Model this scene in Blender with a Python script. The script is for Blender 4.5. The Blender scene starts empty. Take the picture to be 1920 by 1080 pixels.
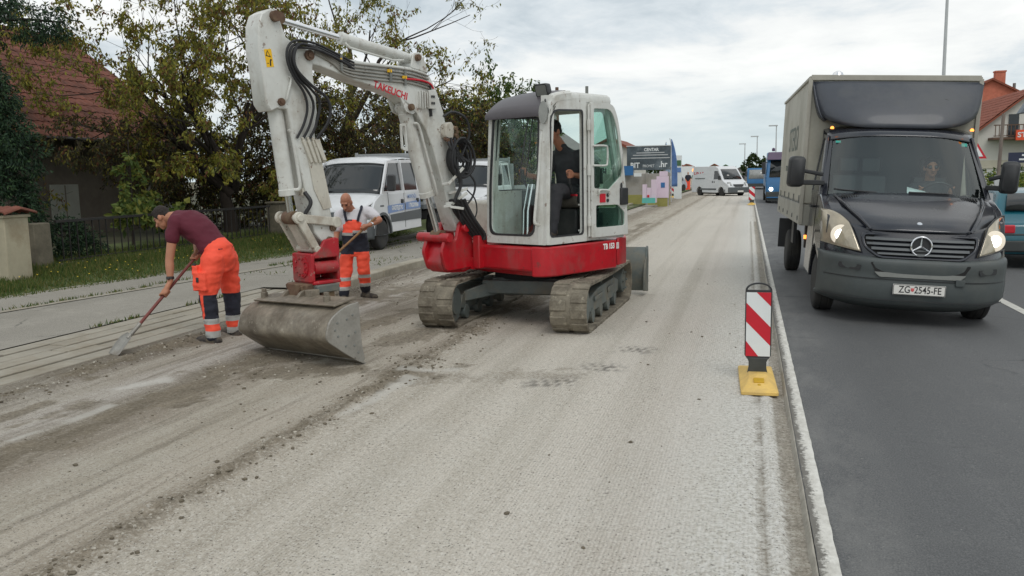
import bpy, bmesh, math, random
from mathutils import Vector, Matrix, noise
scene = bpy.context.scene
COL = scene.collection
R = math.radians
PI = math.pi
rnd = random.Random(7)

# ---------------------------------------------------------------- camera
YAW, PITCH, ROLL = R(15.47375), R(7.48562), R(1.0)
F = Vector((-math.sin(YAW)*math.cos(PITCH), math.cos(YAW)*math.cos(PITCH), -math.sin(PITCH)))
R0 = Vector((math.cos(YAW), math.sin(YAW), 0)); U0 = R0.cross(F)
RR = R0*math.cos(ROLL)-U0*math.sin(ROLL); UU = U0*math.cos(ROLL)+R0*math.sin(ROLL)
cd = bpy.data.cameras.new('camera'); cam = bpy.data.objects.new('camera', cd); COL.objects.link(cam)
cd.sensor_width = 36; cd.lens = 30.0; cd.clip_start = 0.05; cd.clip_end = 5000
cam.matrix_world = Matrix(((RR.x, UU.x, -F.x, 0), (RR.y, UU.y, -F.y, 0), (RR.z, UU.z, -F.z, 1.7), (0, 0, 0, 1)))
scene.camera = cam

# ---------------------------------------------------------------- sky, sun, exposure
SUN_EL, SUN_ROT = R(52), R(150)
world = bpy.data.worlds.new('World'); scene.world = world; world.use_nodes = True
def sky_world():
    nt = world.node_tree; n = nt.nodes; l = nt.links; n.clear()
    out = n.new('ShaderNodeOutputWorld')
    tc = n.new('ShaderNodeTexCoord'); sep = n.new('ShaderNodeSeparateXYZ'); l.new(tc.outputs['Generated'], sep.inputs[0])
    def m(op, a, b=None):
        x = n.new('ShaderNodeMath'); x.operation = op
        for i, v in enumerate((a, b)):
            if v is None: continue
            if isinstance(v, (int, float)): x.inputs[i].default_value = v
            else: l.new(v, x.inputs[i])
        return x.outputs[0]
    zz = m('ADD', m('MAXIMUM', sep.outputs[2], 0.0), 0.20)
    cb = n.new('ShaderNodeCombineXYZ'); l.new(m('DIVIDE', sep.outputs[0], zz), cb.inputs[0]); l.new(m('DIVIDE', sep.outputs[1], zz), cb.inputs[1])
    def nz(sc, det, ro, off, dist=0.4):
        mp = n.new('ShaderNodeMapping'); mp.inputs['Location'].default_value = off; l.new(cb.outputs[0], mp.inputs[0])
        a = n.new('ShaderNodeTexNoise'); a.inputs['Scale'].default_value = sc; a.inputs['Detail'].default_value = det
        a.inputs['Roughness'].default_value = ro; a.inputs['Distortion'].default_value = dist; l.new(mp.outputs[0], a.inputs[0]); return a.outputs[0]
    big = nz(0.95, 8, 0.58, (3.1, 1.7, 0)); fine = nz(2.9, 6, 0.6, (9.3, 4.4, 2.0))
    mix = m('ADD', m('MULTIPLY', big, 0.7), m('MULTIPLY', fine, 0.3))
    cr = n.new('ShaderNodeValToRGB'); l.new(mix, cr.inputs[0]); e = cr.color_ramp.elements
    e[0].position = 0.39; e[0].color = (6.6, 7.5, 8.1, 1); e[1].position = 0.62; e[1].color = (12.6, 12.7, 12.4, 1)
    x = e.new(0.465); x.color = (9.0, 9.7, 10.1, 1)
    x = e.new(0.53); x.color = (11.3, 11.5, 11.4, 1)
    # a bluer, darker layer of stratus low over the horizon
    hz = n.new('ShaderNodeMapRange'); l.new(sep.outputs[2], hz.inputs[0]); hz.inputs[1].default_value = 0.015; hz.inputs[2].default_value = 0.11
    low = n.new('ShaderNodeMix'); low.data_type = 'RGBA'; l.new(hz.outputs[0], low.inputs[0]); low.inputs[6].default_value = (8.2, 9.4, 9.7, 1)
    l.new(cr.outputs[0], low.inputs[7])
    sky = n.new('ShaderNodeTexSky'); sky.sky_type = 'NISHITA'; sky.sun_disc = False; sky.sun_elevation = SUN_EL; sky.sun_rotation = SUN_ROT
    mx = n.new('ShaderNodeMix'); mx.data_type = 'RGBA'; mx.inputs[0].default_value = 0.93; l.new(sky.outputs[0], mx.inputs[6]); l.new(low.outputs[2], mx.inputs[7])
    bg = n.new('ShaderNodeBackground'); bg.inputs[1].default_value = 0.085; l.new(mx.outputs[2], bg.inputs[0]); l.new(bg.outputs[0], out.inputs[0])
sky_world()
sd = bpy.data.lights.new('sun', 'SUN'); sd.energy = 0.9; sd.angle = R(25); sd.color = (1, .97, .92)
sun = bpy.data.objects.new('sun', sd); COL.objects.link(sun); sun.rotation_euler = (PI/2-SUN_EL, 0, PI-SUN_ROT)
vs = scene.view_settings
scene.display_settings.display_device = 'sRGB'; vs.view_transform = 'Standard'; vs.look = 'None'; vs.exposure = 0.0; vs.gamma = 1; vs.use_curve_mapping = False
scene.cycles.max_bounces = 8; scene.cycles.transparent_max_bounces = 24

# ---------------------------------------------------------------- materials
MATS = {}
def srgb(r, g, b):
    f = lambda c: (c/255/12.92) if c/255 <= .04045 else ((c/255+.055)/1.055)**2.4
    return (f(r), f(g), f(b))
class NT:
    def __init__(s, name):
        s.m = bpy.data.materials.new(name); s.m.use_nodes = True; s.t = s.m.node_tree; s.n = s.t.nodes; s.l = s.t.links
        s.b = s.n['Principled BSDF']; s.tc = s.n.new('ShaderNodeTexCoord'); s.co = s.tc.outputs['Object']
    def set(s, sock, v):
        if hasattr(v, 'is_output') or hasattr(v, 'links'): s.l.new(v, sock)
        elif isinstance(v, (tuple, list)) and len(v) == 3 and sock.type == 'RGBA': sock.default_value = (*v, 1)
        else: sock.default_value = v
    def noise(s, sc, det=4, ro=.55, co=None, stretch=None, off=None):
        a = s.n.new('ShaderNodeTexNoise'); a.inputs['Scale'].default_value = sc; a.inputs['Detail'].default_value = det; a.inputs['Roughness'].default_value = ro
        c = co or s.co
        if stretch or off:
            mp = s.n.new('ShaderNodeMapping'); mp.inputs['Scale'].default_value = stretch or (1, 1, 1); mp.inputs['Location'].default_value = off or (0, 0, 0)
            s.l.new(c, mp.inputs[0]); c = mp.outputs[0]
        s.l.new(c, a.inputs[0]); return a.outputs[0]
    def vor(s, sc, out='Distance'):
        a = s.n.new('ShaderNodeTexVoronoi'); a.inputs['Scale'].default_value = sc; s.l.new(s.co, a.inputs[0]); return a.outputs[out]
    def rng(s, v, a, b, c=0., d=1.):
        x = s.n.new('ShaderNodeMapRange'); s.l.new(v, x.inputs[0])
        for i, q in enumerate((a, b, c, d)): x.inputs[i+1].default_value = q
        return x.outputs[0]
    def math(s, op, a, b=0.):
        x = s.n.new('ShaderNodeMath'); x.operation = op; s.set(x.inputs[0], a); s.set(x.inputs[1], b); return x.outputs[0]
    def mix(s, fac, a, b, mode='MIX'):
        x = s.n.new('ShaderNodeMix'); x.data_type = 'RGBA'; x.blend_type = mode; s.set(x.inputs[0], fac); s.set(x.inputs[6], a); s.set(x.inputs[7], b); return x.outputs[2]
    def ramp(s, v, stops, interp='LINEAR'):
        x = s.n.new('ShaderNodeValToRGB'); s.l.new(v, x.inputs[0]); e = x.color_ramp.elements; x.color_ramp.interpolation = interp
        while len(e) < len(stops): e.new(.5)
        for i, (p, c) in enumerate(stops): e[i].position = p; e[i].color = (*c, 1)
        return x.outputs[0]
    def attr(s, name, out='Fac'):
        x = s.n.new('ShaderNodeAttribute'); x.attribute_name = name; return x.outputs[out]
    def xyz(s):
        x = s.n.new('ShaderNodeSeparateXYZ'); s.l.new(s.co, x.inputs[0]); return x.outputs
    def bump(s, h, st=.3, d=.01):
        x = s.n.new('ShaderNodeBump'); x.inputs['Strength'].default_value = st; x.inputs['Distance'].default_value = d; s.l.new(h, x.inputs['Height']); s.l.new(x.outputs[0], s.b.inputs['Normal'])
    def fin(s, col, rough=.6, metal=0., spec=.5):
        s.set(s.b.inputs['Base Color'], col); s.set(s.b.inputs['Roughness'], rough); s.b.inputs['Metallic'].default_value = metal
        s.b.inputs['Specular IOR Level'].default_value = spec; MATS[s.m.name] = s.m; return s.m
def mul(c, k): return tuple(min(1, v*k) for v in c)
def pm(name, col, rough=.5, var=.12, sc=3., bump=0., bsc=40., metal=0., spec=.5, dirt=None, dsc=2.2, damt=.5, dthr=.5, coat=0., stretch=None, chips=None, camt=.8, streak=None):
    """paint / cloth / stone with large and small tone variation, optional dirt patches and fine bump"""
    t = NT(name); a = t.noise(sc, 5, .6, stretch=stretch); b = t.noise(sc*9, 3, .6)
    v = t.math('ADD', t.math('MULTIPLY', a, .7), t.math('MULTIPLY', b, .3))
    c = t.mix(t.rng(v, .35, .65), mul(col, 1-var), mul(col, 1+var)); r = rough
    if dirt:
        d = t.noise(dsc, 8, .68, off=(5.2, 1.3, 7.7)); msk = t.math('MULTIPLY', t.rng(d, dthr, dthr+.22), damt); c = t.mix(msk, c, dirt)
        r = t.math('ADD', t.math('MULTIPLY', msk, .35), rough)
    if streak: c = t.mix(t.math('MULTIPLY', t.rng(t.noise(7., 5, .6, stretch=(1, 1, .16), off=(3, 8, 1)), .52, .72), t.math('MULTIPLY', t.rng(t.noise(1.7, 4), .42, .62), .55)), c, streak)
    if chips: k_ = t.rng(t.noise(11., 9, .72, off=(2.2, 7.1, 4.)), 0.60, .64); c = t.mix(t.math('MULTIPLY', k_, camt), c, chips)
    if bump: t.bump(t.noise(bsc, 4, .6), bump, .01)
    if coat: t.b.inputs['Coat Weight'].default_value = coat; t.b.inputs['Coat Roughness'].default_value = .08
    return t.fin(c, r, metal, spec)
def glass(name, tint, refl=.12, rough=.02):
    t = NT(name); n, l = t.n, t.l; tr = n.new('ShaderNodeBsdfTransparent'); tr.inputs[0].default_value = (*tint, 1)
    gl = n.new('ShaderNodeBsdfGlossy'); gl.inputs['Roughness'].default_value = rough; gl.inputs[0].default_value = (.9, .95, .95, 1)
    lw = n.new('ShaderNodeLayerWeight'); lw.inputs[0].default_value = .5
    mx = n.new('ShaderNodeMixShader'); l.new(t.math('ADD', refl, t.math('MULTIPLY', t.math('POWER', lw.outputs['Facing'], 4.), .8)), mx.inputs[0]); l.new(tr.outputs[0], mx.inputs[1]); l.new(gl.outputs[0], mx.inputs[2])
    l.new(mx.outputs[0], n['Material Output'].inputs[0]); MATS[name] = t.m; return t.m
def emit(name, col, st):
    t = NT(name); t.b.inputs['Emission Color'].default_value = (*col, 1); t.b.inputs['Emission Strength'].default_value = st; return t.fin(mul(col, .6), .3)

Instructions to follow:
Transcribe exactly, with no pictures, the lines running from the first line of the material through the line holding "scene.camera = cam".

Finished answer:
Model this scene in Blender with a Python script. The script is for Blender 4.5. The Blender scene starts empty. Take the picture to be 1920 by 1080 pixels.
import bpy, bmesh, math, random
from mathutils import Vector, Matrix, noise
scene = bpy.context.scene
COL = scene.collection
R = math.radians
PI = math.pi
rnd = random.Random(7)

# ---------------------------------------------------------------- camera
YAW, PITCH, ROLL = R(15.47375), R(7.48562), R(1.0)
F = Vector((-math.sin(YAW)*math.cos(PITCH), math.cos(YAW)*math.cos(PITCH), -math.sin(PITCH)))
R0 = Vector((math.cos(YAW), math.sin(YAW), 0)); U0 = R0.cross(F)
RR = R0*math.cos(ROLL)-U0*math.sin(ROLL); UU = U0*math.cos(ROLL)+R0*math.sin(ROLL)
cd = bpy.data.cameras.new('camera'); cam = bpy.data.objects.new('camera', cd); COL.objects.link(cam)
cd.sensor_width = 36; cd.lens = 30.0; cd.clip_start = 0.05; cd.clip_end = 5000
cam.matrix_world = Matrix(((RR.x, UU.x, -F.x, 0), (RR.y, UU.y, -F.y, 0), (RR.z, UU.z, -F.z, 1.7), (0, 0, 0, 1)))
scene.camera = cam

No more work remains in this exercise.